The report notes two cases where the Trump campaign made poor judgment. One was the the controversial June 2016 Trump Tower meeting in which Donald Trump Jr. and other top Trump campaign aides met with a Russian lawyer after being promised dirt on Clinton’s campaign.
The other noted incident is the Trump campaign’s “periodic praise for and communications with Wikileaks — a hostile foreign organization — to be highly objectionable and inconsistent with U.S. national security interests.”
The report says the Clinton campaign and the Democratic National Committee (DNC) used poor judgment when they hired the opposition firm Fusion GPS to conduct opposition research on Trump. The memo assembled from that research, now known as the controversial “Steele dossier,” has become a flashpoint for Republicans.
The dossier, compiled in part by former British spy Christopher Steele, made a series of salacious allegations about Trump’s ties to Russia.
“Wow! A total Witch Hunt! MUST END NOW!” Trump tweeted.
“Today, [the House Intelligence Committee] is able to release a declassified version of our report on the Russia Investigation. With the public release of this report, the American people will have the opportunity to access the information used to draw the conclusions found in last month’s findings and recommendations,” Conaway said in a statement.
“However, I am extremely disappointed with the overzealous redactions made by the [intelligence community]. Many of the redactions include information that is publicly available, such as witness names and information previously declassified,” he added.
Conaway said he would challenge the redactions going forward in the hope of releasing more information.

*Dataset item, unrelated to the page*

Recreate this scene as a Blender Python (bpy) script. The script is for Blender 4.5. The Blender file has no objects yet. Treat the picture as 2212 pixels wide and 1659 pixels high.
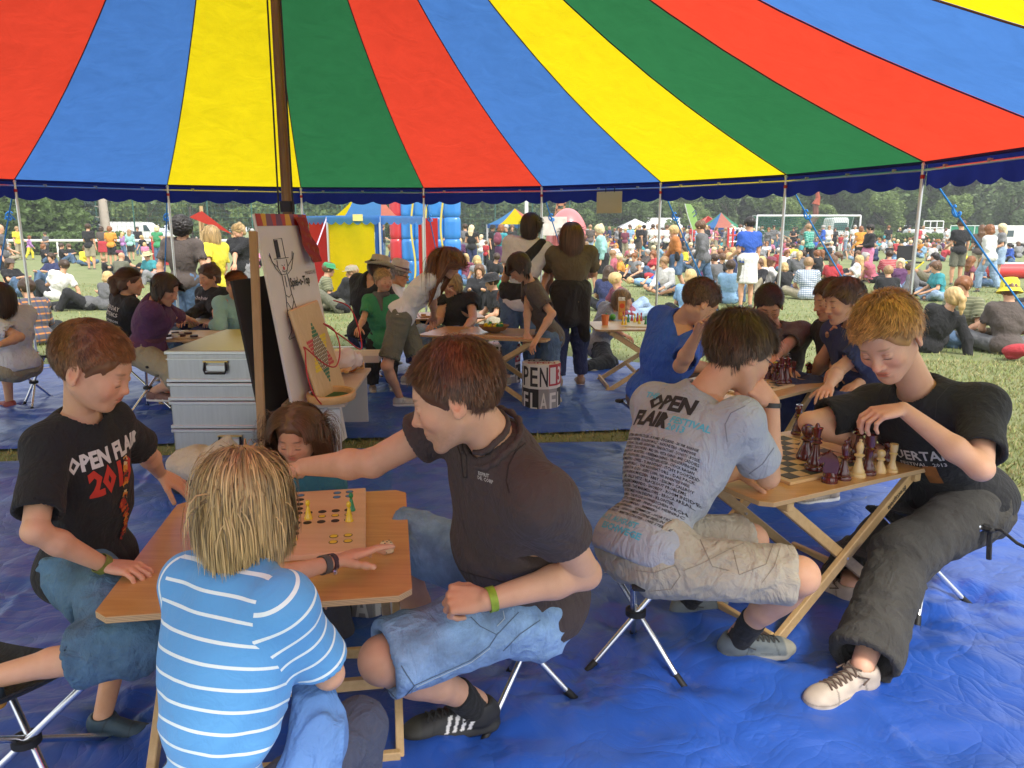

“When we started this investigation, we set out to give the American people the answers to the questions they’ve been asking and we promised to be as transparent as possible in our final report,” he said.
“I don’t believe the information we’re releasing today meets that standard, which is why my team and I will continue to challenge the [intelligence community’s] many unnecessary redactions with the hopes of releasing more of the report in the coming months.”
Rep. Adam Schiff (Calif.), the top Democrat on the House Intelligence Committee, blasted the conclusions of the GOP report as “superficial.”
“To determine whether this evidence of collusion reaches the level of proof beyond a reasonable doubt of criminal conspiracy, we must await the report of Special Counsel Robert Mueller, since the Majority refused to interview the witnesses and obtain the documents necessary to find out,” he said in a statement.
“Throughout the investigation, Committee Republicans chose not to seriously investigate — or even see, when in plain sight — evidence of collusion between the Trump campaign and Russia, instead adopting the role of defense counsel for key investigation witnesses.”
Schiff, challenging the Republican findings, said their investigation did find “evidence of collusion.”
“In fact, we found evidence of collusion in the abundant secret meetings and communications between Trump campaign officials and associates such as Paul Manafort, Rick Gates, George Papadopoulos, Donald Trump Jr., Michael Flynn, Carter Page, and others, with emissaries and officials from, or linked to the Russian government,” he said.
“The Trump campaign and Administration’s efforts to deny, conceal and, when discovered, misrepresent what took place in these interactions with the Russians is powerful evidence of a consciousness of wrongdoing.”